Cortázar (1914-1984), argentino espigado nacido en Bruselas, hombre de pausados modales y corazón en llamas, escribió una bomba a la que puso el nombre de un juego de niños: Rayuela. Unas casillas dibujadas en el suelo sobre las que se salta y, entre azar y destreza, el jugador, desde la “tierra” que es el cuadrado del que se parte, intenta llegar a la medialuna final que no es otra cosa que el «cielo».
Del hombre y del artista
Tan simple como complejo. Cortázar lo dijo: «La novela que nos interesa no es la que va colocando los personajes en la situación, sino la que instala la situación en los personajes… Mi libro se puede leer como a uno le dé la gana. Liber Fulguralis, hojas mánticas, y así va. Lo más que hago es sugerir como a mí me gustaría releerlo».
Así lanzó a la cara de los lectores esta reflexión despiadada de los destinos del mundo y sus habitantes. Denunciando la inautenticidad y relatividad de la vida humana, el autor identifica su sentido de la condición del hombre con su sentido de la condición del artista. Un ‘a modo de juego’ literario marcado por su preocupación existencialista, escrita desde y para una sociedad en la que aún sangraban las heridas de las dos guerras mundiales.
Cabe todo
¿Novela o contranovela?. Todo, en Rayuela cabe todo. Humor, ira, sarcasmo, escepticismo, amor, desconfianza, piedad, mentira, muerte, verdad, desamor… un texto que hace cómplice al lector y rechaza el orden cerrado de la novela común.

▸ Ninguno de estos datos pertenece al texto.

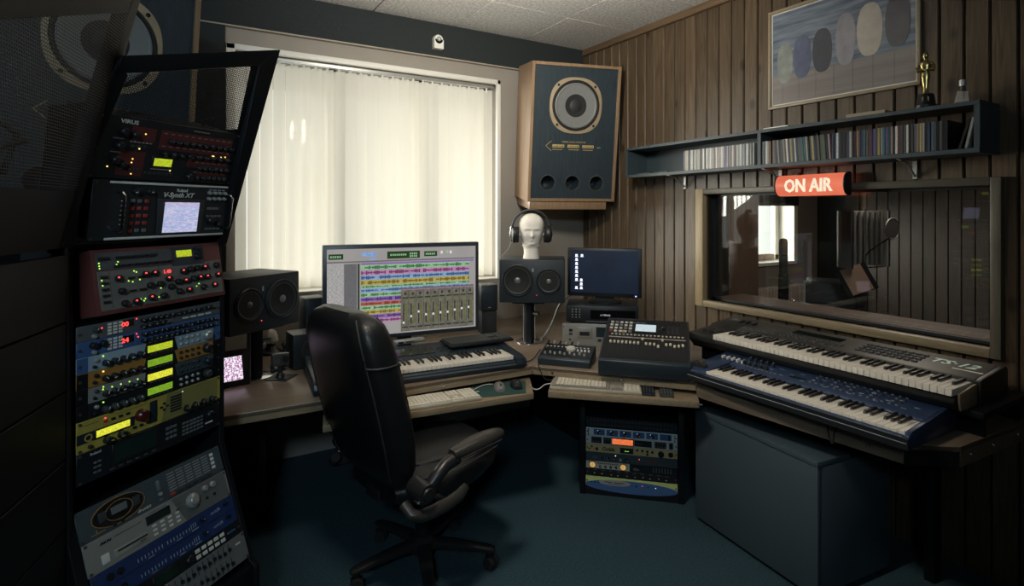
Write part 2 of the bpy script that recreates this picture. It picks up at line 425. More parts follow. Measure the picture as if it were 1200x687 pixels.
PINETRIM = wood('pine_trim', (0.11, 0.07, 0.04), (0.19, 0.125, 0.07), 'Y', 5, 0.5)
struct(MB().box(WX - 0.03, WX + 0.02, -1.8, WY - 0.03, CZ - 0.05, CZ).build('trim_1', PINETRIM, bevel=0.006))

# booth window in the right wall
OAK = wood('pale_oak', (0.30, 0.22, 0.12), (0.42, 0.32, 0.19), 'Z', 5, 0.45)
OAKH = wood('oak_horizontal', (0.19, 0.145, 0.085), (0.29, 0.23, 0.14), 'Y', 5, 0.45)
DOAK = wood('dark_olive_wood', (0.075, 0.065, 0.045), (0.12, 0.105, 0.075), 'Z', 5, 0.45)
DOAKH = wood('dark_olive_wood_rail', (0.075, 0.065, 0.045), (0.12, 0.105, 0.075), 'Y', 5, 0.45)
SILLB = wood('brown_sill', (0.085, 0.052, 0.04), (0.12, 0.075, 0.058), 'Y', 5, 0.5)
w2 = struct(MB().box(WX + 0.10, WX + 0.36, by0, by1, bz0 - 0.02, bz0 + 0.012).build('window_2', SILLB))
fx0, fx1 = WX - 0.035, WX + 0.12
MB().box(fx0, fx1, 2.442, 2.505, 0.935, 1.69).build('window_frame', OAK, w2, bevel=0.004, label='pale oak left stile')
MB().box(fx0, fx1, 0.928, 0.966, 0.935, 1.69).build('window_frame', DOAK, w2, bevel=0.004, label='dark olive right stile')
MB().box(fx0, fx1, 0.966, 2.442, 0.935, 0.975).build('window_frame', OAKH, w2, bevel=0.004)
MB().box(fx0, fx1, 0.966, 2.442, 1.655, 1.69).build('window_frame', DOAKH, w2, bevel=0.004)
g = MB()
g.box(WX + 0.05, WX + 0.075, by0 - 0.004, by0 + 0.012, bz0, bz1); g.box(WX + 0.05, WX + 0.075, by1 - 0.03, by1 + 0.004, bz0, bz1)
g.box(WX + 0.05, WX + 0.075, by0, by1, bz0, bz0 + 0.014); g.box(WX + 0.05, WX + 0.075, by0, by1, bz1 - 0.012, bz1)
g.build('glazing_bead', BLK, w2)
MB().box(WX + 0.06, WX + 0.066, by0, by1, bz0, bz1).build('pane', GLASS, w2)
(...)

En los vaivenes de sus personajes se va configurando el tablero y la situación de los protagonistas dentro del juego al que el título de la obra alude.
El libro relata las aventuras y desventuras, los logros y los reveses, de Horacio Oliveira, un inconformista que huye, casi siempre a la desesperada, del orden social establecido. Un personaje que transita París, la ciudad que lo adopta, y Buenos Aires, el lugar del que procede y al que acabará por repatriarse.
Con un punto quijotesco, Oliveira se niega a formar parte del engranaje adocenado en el que la gran maquinaria de lo social sume a la inmensa mayoría de los individuos.
Esa lucha lo convierte en un ser a la intemperie, candoroso y siempre dispuesto a la sorpresa, a la potencial novedad de cada instante en la vida. Eso, obviamente y como queda más que claro, tiene sus muchos pros y sus no pocos contras.
Cambiar la vida
Fernando Alegría, experto en el autor, al comentar la experiencia de su encuentro con Rayuela señala: «Yo me puse a leer y dejé la puerta abierta por si acaso. A las 100 páginas, más o menos, Cortázar me la cerró y no me di cuenta. Supe que estaba preso y no hice nada por escaparme. Dos razones: una la devastadora reflexión sobre por qué nuestro mundo, con la humanidad a bordo, va derecho hacia la nada. Tanto en el plano filosófico, como ético y en el plano más sutil del revolucionario, como Cortázar, que alude al hombre actual con claridad asesina y una erudición terrorista. La otra es razón de humanidad, porque comprendo la afinidad entre Horacio y La Maga, me conmueve su podridísimo romance y se me saltan literalmente las lágrimas ante su dolor de payasos a quienes les pegan, como a César Vallejo, sin haber hecho nada, es decir, nada más que cumplir el viaje al cementerio amándose y destruyéndose. Como debe ser».
Como recuerda otro de los grandes cortazarianos, el poeta y crítico Saúl Yurkievich, cuando Rayuela fue publicada causó el asombro y la admiración que provoca todo lo radicalmente nuevo, «y a la vez se convirtió de inmediato en la novela talismán, novela iniciática, propuesta existencial que aspiraba, potenciando lo humano, a cambiar la vida».
¿Palabras excesivas? Probablemente no, aunque así suenen, pues las andanzas de Horacio Oliveira desde hace cinco décadas se vienen incrustando en la piel de quien las lee y, al hacerlas suyas, no sólo como lector sino también como ser humano, de algún modo le cambian visiones y percepciones y, por ende, la vida.